La chiosa successiva appare però meno eroica, forse addirittura dolente, vittimistica: “Alla fine non si concretizza niente”. Nonostante il coro entusiastico di chi lo reputi, appunto, idoneo al ruolo, di più, perfetto, o, come si pronuncia, nel lessico più stringente la morte sua. Infatti: “Ho dato la mia disponibilità. Amici, non solo politici, mi hanno detto: vai tu che sei un buon formatore, saresti la persona adatta, mi hanno chiamato tutti, soprattutto persone di cinema, critici, mi stimano in molti”. Quanto ai chiodi a quattro punte disseminati dagli ostili del M5s lungo la Tuscolana, dove ha sede il Centro sperimentale, istituzione nata per il diletto di Vittorio Mussolini, figlio, sparsi, con fervore degno dei Gap romani durante i giorni della Resistenza, replica con piccato amor proprio, d’obbligo per l'artista che si pretenda innanzitutto tale: “La somma di tutti i Cinquestelle non ha i titoli e il lavoro che ho fatto in tutti questi anni. Sono divisivo da sempre, sono un uomo libero. Ho votato Giorgia Meloni: posso avere il diritto di dirlo? Siamo in democrazia. L’ho detto con onestà, molti dicevano di non votare Berlusconi e lo votavano. Statisticamente non avrebbe potuto avere tutti quei voti”. Qui lascia serpeggiare l'adagio risaputo sulla trascorsa egemonia elettorale del dissolto Scudo crociato. Infine le pompe, meglio, le idrovore del narcisismo barbareschiano raggiungono il pieno regime, sia detto sia in senso tecnico sia alludendo al sottogoverno politico che pretende "ricambio", nuova egemonia, revanche post-fascista: “Sono un professionista. Non devo dimostrare niente a nessuno. Parlano i film che ho fatto, l’anno prossimo festeggio 50 anni di spettacolo. Mi piacerebbe essere scelto da chi vuole una persona capace al Centro Sperimentale. Mi occuperei della formazione dei giovani, che mi ha sempre interessato. Avrei voluto portare la Scuola Gian Maria Volontè dentro l’Eliseo, fare formazione e produzione, una staffetta ideale tra artisti, il passaggio del pensiero”.

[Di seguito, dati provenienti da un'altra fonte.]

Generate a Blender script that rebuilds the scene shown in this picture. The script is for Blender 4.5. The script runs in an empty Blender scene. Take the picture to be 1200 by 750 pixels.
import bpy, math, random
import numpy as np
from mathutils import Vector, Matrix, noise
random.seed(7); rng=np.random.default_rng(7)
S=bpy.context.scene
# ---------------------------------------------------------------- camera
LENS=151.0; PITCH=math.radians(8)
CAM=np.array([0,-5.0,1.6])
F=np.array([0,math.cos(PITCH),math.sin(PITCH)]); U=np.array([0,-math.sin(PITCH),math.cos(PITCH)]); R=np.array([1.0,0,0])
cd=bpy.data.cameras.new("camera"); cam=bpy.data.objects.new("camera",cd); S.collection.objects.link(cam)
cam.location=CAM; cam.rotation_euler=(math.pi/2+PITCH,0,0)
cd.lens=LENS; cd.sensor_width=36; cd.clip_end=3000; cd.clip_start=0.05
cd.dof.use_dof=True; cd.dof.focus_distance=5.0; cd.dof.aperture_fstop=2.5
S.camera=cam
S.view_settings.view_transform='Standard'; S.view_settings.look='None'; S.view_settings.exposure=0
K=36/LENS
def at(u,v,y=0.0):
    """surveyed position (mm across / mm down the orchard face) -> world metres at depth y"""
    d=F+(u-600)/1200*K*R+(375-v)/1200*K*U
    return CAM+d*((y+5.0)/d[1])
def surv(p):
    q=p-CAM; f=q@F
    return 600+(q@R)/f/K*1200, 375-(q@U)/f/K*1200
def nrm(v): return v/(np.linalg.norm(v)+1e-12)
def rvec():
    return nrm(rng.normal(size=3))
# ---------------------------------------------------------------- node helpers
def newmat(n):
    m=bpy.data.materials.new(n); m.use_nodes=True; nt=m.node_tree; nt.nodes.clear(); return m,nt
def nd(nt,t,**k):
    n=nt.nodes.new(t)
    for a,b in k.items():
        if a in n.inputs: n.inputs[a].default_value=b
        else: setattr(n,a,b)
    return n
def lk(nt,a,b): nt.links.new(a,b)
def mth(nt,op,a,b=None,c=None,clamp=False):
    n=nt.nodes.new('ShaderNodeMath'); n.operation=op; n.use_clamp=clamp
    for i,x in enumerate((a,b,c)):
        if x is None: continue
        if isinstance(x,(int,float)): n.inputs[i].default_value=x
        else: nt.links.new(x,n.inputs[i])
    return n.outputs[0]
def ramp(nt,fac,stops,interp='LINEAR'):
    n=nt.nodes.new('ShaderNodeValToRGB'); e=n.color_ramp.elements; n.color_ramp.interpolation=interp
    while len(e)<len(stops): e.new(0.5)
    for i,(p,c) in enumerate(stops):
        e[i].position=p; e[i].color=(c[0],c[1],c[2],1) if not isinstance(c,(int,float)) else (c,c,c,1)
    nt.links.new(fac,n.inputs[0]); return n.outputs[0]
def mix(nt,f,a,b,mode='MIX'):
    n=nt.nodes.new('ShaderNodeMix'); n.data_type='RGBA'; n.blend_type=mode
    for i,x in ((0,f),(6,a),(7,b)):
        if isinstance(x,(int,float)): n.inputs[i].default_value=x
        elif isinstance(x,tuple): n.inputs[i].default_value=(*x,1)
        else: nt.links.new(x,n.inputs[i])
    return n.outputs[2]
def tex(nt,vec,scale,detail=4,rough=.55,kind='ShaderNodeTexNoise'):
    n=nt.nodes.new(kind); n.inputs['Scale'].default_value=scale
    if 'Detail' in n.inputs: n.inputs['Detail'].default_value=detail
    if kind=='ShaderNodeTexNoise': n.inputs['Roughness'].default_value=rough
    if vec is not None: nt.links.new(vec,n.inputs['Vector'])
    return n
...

Adesso la polluzione diurna di chi confermi a sé stesso indubitabili meriti innalzando i curricula appare pienamente raggiunta, un orgasmo preventivo. Alla fine, quel giorno, a La7, l’abbiamo avuta vinta sul “divisivo” Barbareschi, l'Artista che è in lui ha ceduto, prevalso, accantonato pro tempore l’endorsement per il Minculpop governativo, la nona “Elegia duinese” di Rilke l’ha recitata davvero e con trasporto; chi scrive è riuscito a spuntarla: “Siamo qui forse per dire: casa/ ponte, fontana, porta, brocca, albero da frutta, finestra/al più colonne, torre…ma per dire, comprendilo/ oh, per dire così, come mai le stesse cose capivano d’essere intimamente”. Altro che “Io sono Giorgia”.